Now, let $\epsilon>0$; then there exists a $n_0=n_0(\epsilon)\in\mathbb{N}$ such that for every $n,m\in\mathbb{N}$ with $n>m\geq n_0$: $$|p_n-p_m|<\epsilon\cdot s_p$$ or, in other words (taking into consideration that $a_n\geq0$ and that a product converges when its limit is non-zero (so every $a_n$ is strictly positive): $$\left|\prod_{i=1}^na_i-\prod_{j=1}^ma_j\right|<\epsilon\cdot s_p$$ We can re-write the left part of the above inequality as follows: $$\left|\prod_{i=1}^na_i-\prod_{j=1}^ma_j\right|=\left|\prod_{i=1}^ma_i\left(\prod_{j=m+1}^na_j-1\right)\right|=\prod_{i=1}^ma_i\left|\prod_{j=m+1}^na_j-1\right|$$ So, we get the following inequality: $$p_m\left|\prod_{j=m+1}^na_j-1\right|<\epsilon\cdot s_p$$ and, sine all the above numbers are positive and $p_m\geq s_p$, we get that: $$\left|\prod_{j=m+1}^na_j-1\right|<\epsilon\tag{$\star$}$$ Choosing $n=m+1$, $(\star)$ gives: $$|a_{m+1}-1|<\epsilon$$ for every $m\geq n_0\Rightarrow m+1\geq n_0+1$. So, let $N=n_0+1$. Then, for every $n\geq N$ we have: $$|a_n-1|<\epsilon$$ So, we finally get that: $$\boxed{\lim_{n\to\infty}a_n=1}$$

Now, to prove the congergence of $$\frac{\displaystyle\sum_{k=0}^\infty\lambda_ka_k}{\displaystyle\sum_{k=0}^\infty\lambda_k}$$ to $1$ - which, intuitively is obvious, since we are examining the convergence of some convex combinations of a sequence that is convergent to 1 - we can work as follows. At first, let us assume that $\lambda_0>0$ ($\sum_k\lambda_k=\infty$ implies that we can assume that there exists at least one non-zero $\lambda_k$, and, since we need to define the above fraction of sums, we need the denominator to be non-zero for every $n=0,1,\dots$). Also, let: $$s_n:=\frac{\displaystyle\sum_{k=0}^n\lambda_k a_k}{\displaystyle\sum_{k=0}^n\lambda_k}=\sum_{k01}^n\frac{\lambda_k}{\sum_{k=0}^n\lambda_k}a_k=\sum_{k=0}^nc_{k,n}a_k$$ and note the for every $k,n\in\mathbb{N}$ we have that $0<c_{k,n}\leq1$ and $\displaystyle\sum_{k=0}^nc_{k,n}=1$.

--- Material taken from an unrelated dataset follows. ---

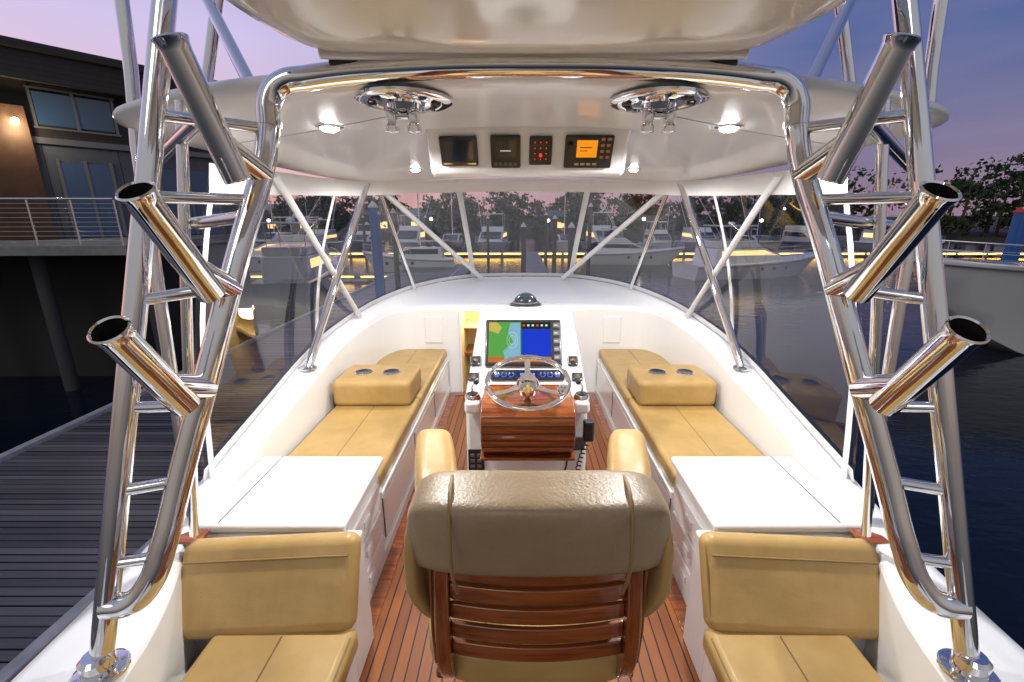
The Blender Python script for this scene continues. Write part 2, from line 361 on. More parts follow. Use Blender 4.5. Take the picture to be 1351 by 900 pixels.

Now, let $\epsilon>0$. There exist a $n_0\in\mathbb{N}$ such that for every $n\in\mathbb{N}$ with $n\geq n_0$ we have: $$|a_n-1|<\epsilon\Leftrightarrow1-\epsilon<a_n<1+\epsilon$$ Since $c_{k,n}>0$ for every $k\in\mathbb{N}$ and $n\geq n_0$, we get: $$(1-\epsilon)c_{k,n}<c_{k,n}a_k<(1+\epsilon)c_{k,n}$$ Summing now over $k=0,1,\dots,n$, with $n\geq n_0$, we get: $$\sum_{k=0}^n(1-\epsilon)c_{k,n}<\sum_{k=0}^nc_{k,n}a_k<\sum_{k=0}^n(1+\epsilon)c_{k,n}$$ or $$(1-\epsilon)\sum_{k=0}^nc_{k,n}<s_n<(1+\epsilon)\sum_{k=0}^nc_{k,n}$$ Since $\displaystyle\sum_{k=0}^nc_{k,n}=1$, we get: $$1-\epsilon<s_n<1+\epsilon\Leftrightarrow|s_n-1|<\epsilon$$ for every $n\geq n_0$, and, as a result: $$\boxed{\lim_{n\to\infty}s_n=1}$$ which is what we wanted to prove.